A DHL tracking number is a distinct code tied to one shipment. It connects each scan the parcel receives and lets you check the location and delivery progress on the carrier site or a multi-courier page like Ship24. This guide focuses only on the tracking number itself, its formats, where to find it, how to validate it, and what to do if it doesn’t work.
What is a DHL tracking number?
It’s a shipment identifier created when a label is generated. The format depends on the DHL service used (Express, Parcel, eCommerce, Global Forwarding). The code stays with the shipment, and in some routes, a local carrier may also assign a secondary reference. Both can appear in tracking.
DHL tracking number formats (with examples)
Use these patterns to recognise the service behind your code. Spacing or dashes may be added on labels, remove them before searching.
| Service |
Typical format |
Example(s) |
Notes |
| DHL Express |
10 digits; or starts with 000 / JJD01 / JJD00 / JVGL + digits |
1234567890, JJD0149999999 |
Time-definite courier; frequent scan points |
| DHL Parcel |
Starts with 3S / JVGL / JJD + digits |
3SABC123456789, JJD1234567890123 |
Common in Europe; may hand off to local posts |
| DHL eCommerce |
10–39 characters; often GM / LX / RX or up to five letters + digits |
GM123456789012345, LX987654321US |
Popular with marketplaces and small parcels |
| DHL Global Forwarding |
7 digits; or 1 digit + 2 letters + 4–6 digits; or 3–4 letters + digits; or 3-digit carrier code-8 digits |
4567810, 2AB45678, CDF45678, 125-12345678 |
Used for air, ocean, or road freight moves |
Where to find your tracking number
- Shipping label: Printed near or under the barcode (Code 128 on most labels). Look for “Waybill,” “AWB,” or “Tracking #.”
- Emails/SMS: Order confirmation and “shipment created” messages from the store or DHL.
- Order history: Your account on Amazon, eBay, AliExpress, or the retailer site often shows the code.
- Invoices/receipts: Some payment confirmations include a shipment reference link.
- The sender: Ask the merchant or shipper if the code isn’t visible in your account.
Validate and clean a tracking number (quick checks)
- Remove formatting: Delete spaces and dashes before searching.
- Check length: Express is commonly 10 digits; eCommerce runs longer; freight may use 7 digits or mixed codes.

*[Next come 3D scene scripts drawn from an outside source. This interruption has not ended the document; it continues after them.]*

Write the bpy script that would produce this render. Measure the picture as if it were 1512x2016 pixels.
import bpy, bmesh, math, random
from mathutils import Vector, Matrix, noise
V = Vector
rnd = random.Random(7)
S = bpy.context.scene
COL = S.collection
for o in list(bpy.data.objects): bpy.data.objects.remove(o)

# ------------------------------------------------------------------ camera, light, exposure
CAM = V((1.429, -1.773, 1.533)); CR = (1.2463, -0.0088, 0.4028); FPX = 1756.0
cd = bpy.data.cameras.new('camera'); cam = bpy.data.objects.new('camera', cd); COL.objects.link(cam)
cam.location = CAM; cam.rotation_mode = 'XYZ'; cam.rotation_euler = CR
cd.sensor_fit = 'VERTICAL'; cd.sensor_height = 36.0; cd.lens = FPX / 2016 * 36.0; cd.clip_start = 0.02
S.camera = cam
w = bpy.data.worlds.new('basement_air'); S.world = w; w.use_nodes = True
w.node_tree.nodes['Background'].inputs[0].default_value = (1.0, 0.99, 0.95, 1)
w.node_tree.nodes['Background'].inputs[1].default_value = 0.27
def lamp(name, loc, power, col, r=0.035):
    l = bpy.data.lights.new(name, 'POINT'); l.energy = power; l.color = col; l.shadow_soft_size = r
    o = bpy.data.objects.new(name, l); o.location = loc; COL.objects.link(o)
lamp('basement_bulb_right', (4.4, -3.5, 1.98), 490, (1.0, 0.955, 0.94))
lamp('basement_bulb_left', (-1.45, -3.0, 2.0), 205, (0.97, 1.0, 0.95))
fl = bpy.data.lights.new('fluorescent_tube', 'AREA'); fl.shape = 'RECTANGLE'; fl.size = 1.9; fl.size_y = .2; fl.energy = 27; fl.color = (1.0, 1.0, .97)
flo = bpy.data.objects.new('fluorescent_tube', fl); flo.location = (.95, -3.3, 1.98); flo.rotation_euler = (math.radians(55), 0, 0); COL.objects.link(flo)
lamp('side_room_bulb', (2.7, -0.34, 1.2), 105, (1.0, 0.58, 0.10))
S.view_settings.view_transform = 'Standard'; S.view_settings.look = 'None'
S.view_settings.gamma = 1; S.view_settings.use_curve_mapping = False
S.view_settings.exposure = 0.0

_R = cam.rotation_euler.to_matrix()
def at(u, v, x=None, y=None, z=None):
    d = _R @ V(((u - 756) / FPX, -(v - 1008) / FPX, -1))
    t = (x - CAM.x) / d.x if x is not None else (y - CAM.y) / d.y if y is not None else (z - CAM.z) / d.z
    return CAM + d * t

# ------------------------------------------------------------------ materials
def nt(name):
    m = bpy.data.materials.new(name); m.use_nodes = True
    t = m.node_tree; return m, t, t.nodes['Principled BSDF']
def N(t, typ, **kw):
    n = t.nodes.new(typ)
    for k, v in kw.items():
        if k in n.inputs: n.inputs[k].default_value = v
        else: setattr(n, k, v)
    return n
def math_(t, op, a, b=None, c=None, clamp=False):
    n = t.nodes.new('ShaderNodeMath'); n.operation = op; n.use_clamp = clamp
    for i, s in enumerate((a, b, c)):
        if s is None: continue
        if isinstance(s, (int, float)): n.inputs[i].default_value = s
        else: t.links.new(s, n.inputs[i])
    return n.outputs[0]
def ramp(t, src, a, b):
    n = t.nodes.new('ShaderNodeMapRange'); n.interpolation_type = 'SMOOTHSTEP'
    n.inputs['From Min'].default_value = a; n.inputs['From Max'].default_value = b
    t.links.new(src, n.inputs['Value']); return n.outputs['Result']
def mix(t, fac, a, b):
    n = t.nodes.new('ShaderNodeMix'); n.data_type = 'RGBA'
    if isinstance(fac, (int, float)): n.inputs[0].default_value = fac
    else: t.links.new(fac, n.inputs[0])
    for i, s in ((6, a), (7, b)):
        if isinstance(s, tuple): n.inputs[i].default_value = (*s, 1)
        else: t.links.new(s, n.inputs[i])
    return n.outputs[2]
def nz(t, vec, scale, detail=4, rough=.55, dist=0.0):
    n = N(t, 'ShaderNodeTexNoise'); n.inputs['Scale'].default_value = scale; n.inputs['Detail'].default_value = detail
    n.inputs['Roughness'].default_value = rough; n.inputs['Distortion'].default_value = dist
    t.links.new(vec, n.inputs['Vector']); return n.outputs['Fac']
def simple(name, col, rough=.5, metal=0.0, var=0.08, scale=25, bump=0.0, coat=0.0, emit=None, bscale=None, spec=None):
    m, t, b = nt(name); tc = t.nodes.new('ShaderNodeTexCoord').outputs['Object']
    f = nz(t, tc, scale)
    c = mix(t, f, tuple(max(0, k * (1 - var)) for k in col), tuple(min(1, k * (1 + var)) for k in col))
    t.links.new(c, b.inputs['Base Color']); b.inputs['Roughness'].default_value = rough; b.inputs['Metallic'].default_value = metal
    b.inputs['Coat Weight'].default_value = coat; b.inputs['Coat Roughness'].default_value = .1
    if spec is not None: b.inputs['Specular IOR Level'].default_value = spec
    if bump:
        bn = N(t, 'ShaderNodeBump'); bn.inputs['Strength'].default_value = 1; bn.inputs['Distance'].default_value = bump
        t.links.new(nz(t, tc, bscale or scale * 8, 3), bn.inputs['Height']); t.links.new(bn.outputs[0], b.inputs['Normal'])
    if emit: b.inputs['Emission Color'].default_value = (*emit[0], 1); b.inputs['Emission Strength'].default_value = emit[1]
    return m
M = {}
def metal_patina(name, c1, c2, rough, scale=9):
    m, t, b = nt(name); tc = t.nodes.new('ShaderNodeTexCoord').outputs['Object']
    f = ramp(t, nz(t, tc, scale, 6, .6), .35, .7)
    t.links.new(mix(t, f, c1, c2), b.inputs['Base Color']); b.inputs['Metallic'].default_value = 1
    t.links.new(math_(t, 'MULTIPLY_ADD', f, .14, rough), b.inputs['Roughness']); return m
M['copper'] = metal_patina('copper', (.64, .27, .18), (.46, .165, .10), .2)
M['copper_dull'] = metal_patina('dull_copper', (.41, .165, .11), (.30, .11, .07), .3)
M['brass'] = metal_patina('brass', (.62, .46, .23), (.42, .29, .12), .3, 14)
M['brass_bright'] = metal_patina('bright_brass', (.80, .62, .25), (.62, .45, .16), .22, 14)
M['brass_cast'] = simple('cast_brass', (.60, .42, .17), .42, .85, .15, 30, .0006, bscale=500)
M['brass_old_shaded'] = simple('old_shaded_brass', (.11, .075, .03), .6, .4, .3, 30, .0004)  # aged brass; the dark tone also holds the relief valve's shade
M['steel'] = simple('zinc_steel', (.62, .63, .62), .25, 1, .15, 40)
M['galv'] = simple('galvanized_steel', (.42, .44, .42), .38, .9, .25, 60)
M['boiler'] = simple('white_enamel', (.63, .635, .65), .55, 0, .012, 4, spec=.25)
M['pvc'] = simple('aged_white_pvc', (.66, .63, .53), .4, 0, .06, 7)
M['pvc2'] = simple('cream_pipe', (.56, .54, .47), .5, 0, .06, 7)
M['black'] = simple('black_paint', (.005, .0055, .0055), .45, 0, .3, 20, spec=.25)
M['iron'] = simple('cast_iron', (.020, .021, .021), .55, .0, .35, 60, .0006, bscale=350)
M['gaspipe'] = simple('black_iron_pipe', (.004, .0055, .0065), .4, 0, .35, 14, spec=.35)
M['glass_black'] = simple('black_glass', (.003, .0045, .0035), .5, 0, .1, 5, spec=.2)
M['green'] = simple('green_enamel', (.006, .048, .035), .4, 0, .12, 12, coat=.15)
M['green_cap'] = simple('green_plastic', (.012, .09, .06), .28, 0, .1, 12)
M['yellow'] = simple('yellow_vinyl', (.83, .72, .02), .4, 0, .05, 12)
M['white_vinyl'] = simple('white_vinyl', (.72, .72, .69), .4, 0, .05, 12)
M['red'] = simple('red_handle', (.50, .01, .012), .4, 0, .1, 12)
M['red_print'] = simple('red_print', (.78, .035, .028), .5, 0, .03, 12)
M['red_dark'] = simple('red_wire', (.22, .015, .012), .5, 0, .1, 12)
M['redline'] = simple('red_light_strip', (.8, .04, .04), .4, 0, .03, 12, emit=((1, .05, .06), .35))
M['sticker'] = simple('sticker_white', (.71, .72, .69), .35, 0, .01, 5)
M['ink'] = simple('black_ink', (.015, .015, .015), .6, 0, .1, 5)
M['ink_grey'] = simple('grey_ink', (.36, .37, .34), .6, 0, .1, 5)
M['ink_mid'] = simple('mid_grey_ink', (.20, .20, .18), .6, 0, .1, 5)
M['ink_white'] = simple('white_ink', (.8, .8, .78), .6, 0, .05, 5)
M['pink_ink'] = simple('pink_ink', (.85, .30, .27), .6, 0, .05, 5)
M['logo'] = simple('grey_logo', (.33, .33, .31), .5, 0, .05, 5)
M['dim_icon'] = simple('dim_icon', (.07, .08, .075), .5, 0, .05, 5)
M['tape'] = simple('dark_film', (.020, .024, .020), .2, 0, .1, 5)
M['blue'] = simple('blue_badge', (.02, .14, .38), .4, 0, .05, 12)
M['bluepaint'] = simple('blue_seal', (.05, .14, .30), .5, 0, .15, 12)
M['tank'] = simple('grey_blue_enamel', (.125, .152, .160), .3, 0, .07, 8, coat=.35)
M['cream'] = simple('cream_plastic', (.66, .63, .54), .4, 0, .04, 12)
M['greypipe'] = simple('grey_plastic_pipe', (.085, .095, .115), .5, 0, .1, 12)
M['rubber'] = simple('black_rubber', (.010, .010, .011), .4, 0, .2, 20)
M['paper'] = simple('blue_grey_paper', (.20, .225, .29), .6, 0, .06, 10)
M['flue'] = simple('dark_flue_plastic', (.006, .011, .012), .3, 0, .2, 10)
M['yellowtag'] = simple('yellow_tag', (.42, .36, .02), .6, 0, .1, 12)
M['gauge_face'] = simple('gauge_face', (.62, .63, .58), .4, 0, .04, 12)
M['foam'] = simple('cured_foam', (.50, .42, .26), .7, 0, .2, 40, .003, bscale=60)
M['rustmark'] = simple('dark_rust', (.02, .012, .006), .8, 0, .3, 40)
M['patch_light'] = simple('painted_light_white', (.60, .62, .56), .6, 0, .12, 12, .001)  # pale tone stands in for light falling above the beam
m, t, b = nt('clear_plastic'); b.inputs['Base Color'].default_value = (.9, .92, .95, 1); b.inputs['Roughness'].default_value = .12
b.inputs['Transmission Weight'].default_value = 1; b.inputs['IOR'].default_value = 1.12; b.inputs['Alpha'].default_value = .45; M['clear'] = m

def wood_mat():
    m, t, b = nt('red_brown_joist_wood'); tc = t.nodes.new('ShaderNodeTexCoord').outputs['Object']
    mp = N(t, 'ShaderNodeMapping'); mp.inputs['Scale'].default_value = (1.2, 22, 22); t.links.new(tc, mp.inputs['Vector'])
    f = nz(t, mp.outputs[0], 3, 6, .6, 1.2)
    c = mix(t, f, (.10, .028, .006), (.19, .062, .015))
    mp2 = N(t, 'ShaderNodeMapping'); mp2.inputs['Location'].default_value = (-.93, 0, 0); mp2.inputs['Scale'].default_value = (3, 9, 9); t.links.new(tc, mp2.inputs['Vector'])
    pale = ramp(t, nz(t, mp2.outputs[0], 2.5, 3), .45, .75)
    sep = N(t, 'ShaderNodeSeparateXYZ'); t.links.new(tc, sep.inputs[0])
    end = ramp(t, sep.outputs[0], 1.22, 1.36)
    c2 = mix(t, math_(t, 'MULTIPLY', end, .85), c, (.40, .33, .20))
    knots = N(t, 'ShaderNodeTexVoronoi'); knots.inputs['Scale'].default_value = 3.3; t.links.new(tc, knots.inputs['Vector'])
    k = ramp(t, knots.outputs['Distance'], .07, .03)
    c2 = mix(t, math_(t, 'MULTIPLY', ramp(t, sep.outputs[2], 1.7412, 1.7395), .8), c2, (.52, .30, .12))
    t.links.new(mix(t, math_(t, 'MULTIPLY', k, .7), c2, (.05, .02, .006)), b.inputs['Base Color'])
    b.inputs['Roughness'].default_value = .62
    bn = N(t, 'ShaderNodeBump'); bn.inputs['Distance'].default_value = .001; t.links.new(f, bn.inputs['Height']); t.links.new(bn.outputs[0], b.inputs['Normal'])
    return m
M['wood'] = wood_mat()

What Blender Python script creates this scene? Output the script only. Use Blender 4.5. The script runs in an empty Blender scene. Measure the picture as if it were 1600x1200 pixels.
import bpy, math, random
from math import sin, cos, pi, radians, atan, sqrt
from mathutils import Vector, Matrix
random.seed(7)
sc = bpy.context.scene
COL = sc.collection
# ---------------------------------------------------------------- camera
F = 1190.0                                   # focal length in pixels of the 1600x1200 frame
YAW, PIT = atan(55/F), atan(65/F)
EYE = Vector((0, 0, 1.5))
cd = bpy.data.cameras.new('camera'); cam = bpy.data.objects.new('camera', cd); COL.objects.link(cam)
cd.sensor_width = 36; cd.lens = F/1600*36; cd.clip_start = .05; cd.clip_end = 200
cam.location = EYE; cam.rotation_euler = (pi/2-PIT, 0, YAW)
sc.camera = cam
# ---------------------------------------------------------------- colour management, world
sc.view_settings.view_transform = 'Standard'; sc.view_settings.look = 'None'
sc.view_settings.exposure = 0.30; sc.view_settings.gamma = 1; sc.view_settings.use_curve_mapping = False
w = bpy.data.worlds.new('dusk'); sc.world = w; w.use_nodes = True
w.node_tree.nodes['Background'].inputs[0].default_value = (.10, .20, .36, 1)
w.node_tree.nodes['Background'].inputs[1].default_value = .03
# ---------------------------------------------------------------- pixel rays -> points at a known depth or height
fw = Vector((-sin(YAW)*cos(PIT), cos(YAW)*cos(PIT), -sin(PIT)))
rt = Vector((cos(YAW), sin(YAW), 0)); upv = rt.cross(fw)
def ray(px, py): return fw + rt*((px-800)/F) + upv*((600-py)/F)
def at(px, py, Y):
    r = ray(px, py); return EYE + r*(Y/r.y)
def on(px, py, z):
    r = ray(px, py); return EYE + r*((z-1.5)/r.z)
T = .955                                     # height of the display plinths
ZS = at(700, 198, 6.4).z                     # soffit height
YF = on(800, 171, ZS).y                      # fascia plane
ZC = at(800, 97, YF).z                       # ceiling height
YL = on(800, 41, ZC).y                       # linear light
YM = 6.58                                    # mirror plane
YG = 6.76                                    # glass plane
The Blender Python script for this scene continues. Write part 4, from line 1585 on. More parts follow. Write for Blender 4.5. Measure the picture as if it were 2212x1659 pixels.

- Check prefix: 3S/JJD/JVGL (Parcel), GM/LX/RX (eCommerce), numeric-only (Express 10-digit).
- Avoid order IDs: Store order numbers aren’t DHL tracking numbers unless the merchant states so.
Why a DHL tracking number might not work
- No first scan yet: The label exists, but the parcel hasn’t been handed over. Try again later the same day.
- Typo: One extra digit or letter will fail. Copy/paste directly and strip spaces.
- Different carrier reference: On some routes, a local post adds its code. Look for an extra reference on your order page; multi-carrier tracking can show both.
- Expired view: Older shipments can drop out of public search after a time. Check your order records for archived links.
- System lag: High volumes can slow updates between hubs and partner systems.
What you can do: confirm the code with the sender, try a multi-courier lookup to catch partner scans, and contact DHL support if there’s no change after 48 hours.
Tracking number vs other references
- Order number: Issued by the store. Used for customer service—usually not searchable on DHL.
- Reference number: Optional field a shipper sets (e.g., purchase order). Sometimes searchable on DHL, but results vary.
- Air waybill (AWB): Express waybill number used for courier handling; often the same value customers see as “tracking number.”
Tips for businesses and SMEs
- Normalise inputs: Strip spaces/dashes and accept uppercase letters to reduce failed lookups.
- Detect service by prefix: Route Express vs Parcel vs eCommerce to the right API or dashboard bucket.
- Batch checks: Track in bulk from a CSV to cut manual lookups for support teams.
- Alerting: Set notifications for events that matter to customers (label created, customs, out for delivery, delivered) to reduce WISMO contacts.
- Data quality: Accurate addresses and HS codes help avoid holds tied to documentation.
Frequently Asked Questions
Can a DHL tracking number change?
The DHL code typically stays the same. If a local carrier adds a second code, both may appear in tracking updates.
My label shows two numbers. Which one should I use?
Try the value marked “Waybill,” “AWB,” or “Tracking #.” If both appear, a multi-carrier lookup can show which one is active.
How long until the first scan appears?
Often on pickup day. During busy periods, it may post at the next facility instead of the origin.
Do spaces or lowercase letters matter?
No, remove spaces and use uppercase to avoid mismatches.